Federal prosecutors have indicted Sue Mi Terry, a Korean-American former CIA official and prominent North Korea expert, on charges of acting as an agent for the South Korean government.
According to reports from The New York Times and Reuters, Terry allegedly received luxury items and high-end dinners in exchange for her work with the South Korean government. The indictment claims that Terry began her involvement with South Korea in June 2013, three years after leaving the CIA in 2010. An intelligence officer, posing as an attaché at the South Korean Permanent Mission to the United Nations, initially contacted her in New York.

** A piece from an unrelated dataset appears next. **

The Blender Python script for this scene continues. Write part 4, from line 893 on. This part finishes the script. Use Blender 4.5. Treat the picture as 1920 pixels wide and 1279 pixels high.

Over the next decade, Terry allegedly received Bottega Veneta and Louis Vuitton handbags, Christian Dior coats, meals at Michelin-starred restaurants, and $37,000 in payments for her affiliation with a think tank. She purportedly wrote articles favoring South Korean policies, including a 2014 opinion piece for The New York Times. She testified before the U.S. Congress three times while falsely declaring she was not a foreign intelligence agent.
Terry’s legal counsel has strongly denied the charges, describing them as “baseless and distorting the work of an independent scholar and news analyst.”
“Sue Mi Terry has not held a security clearance for more than a decade, and her views on Korean Peninsula issues have been consistent over the years,” her counsel said in a statement. “During the period when the prosecution alleges that she worked for the South Korean government, Sue Mi Terry was strongly critical of the South Korean government. When the facts become clear, it will be evident that the government made a grave mistake,” they added.
Terry began her career with the U.S. government in 2001 as an East Asia analyst for the CIA. During the Obama administration, she served as the director of Japan, Korea, and Oceans at the National Security Council. She was the CIA’s deputy assistant secretary of state for East Asian affairs until her departure in 2010.
In an interview with the FBI last June, Terry acknowledged that her 2008 resignation from the CIA was linked to issues concerning her contacts with South Korean National Intelligence Service personnel.
Born in Seoul and raised in Hawaii and Virginia, Terry is a U.S. citizen with a doctorate in international relations from a Boston-based university.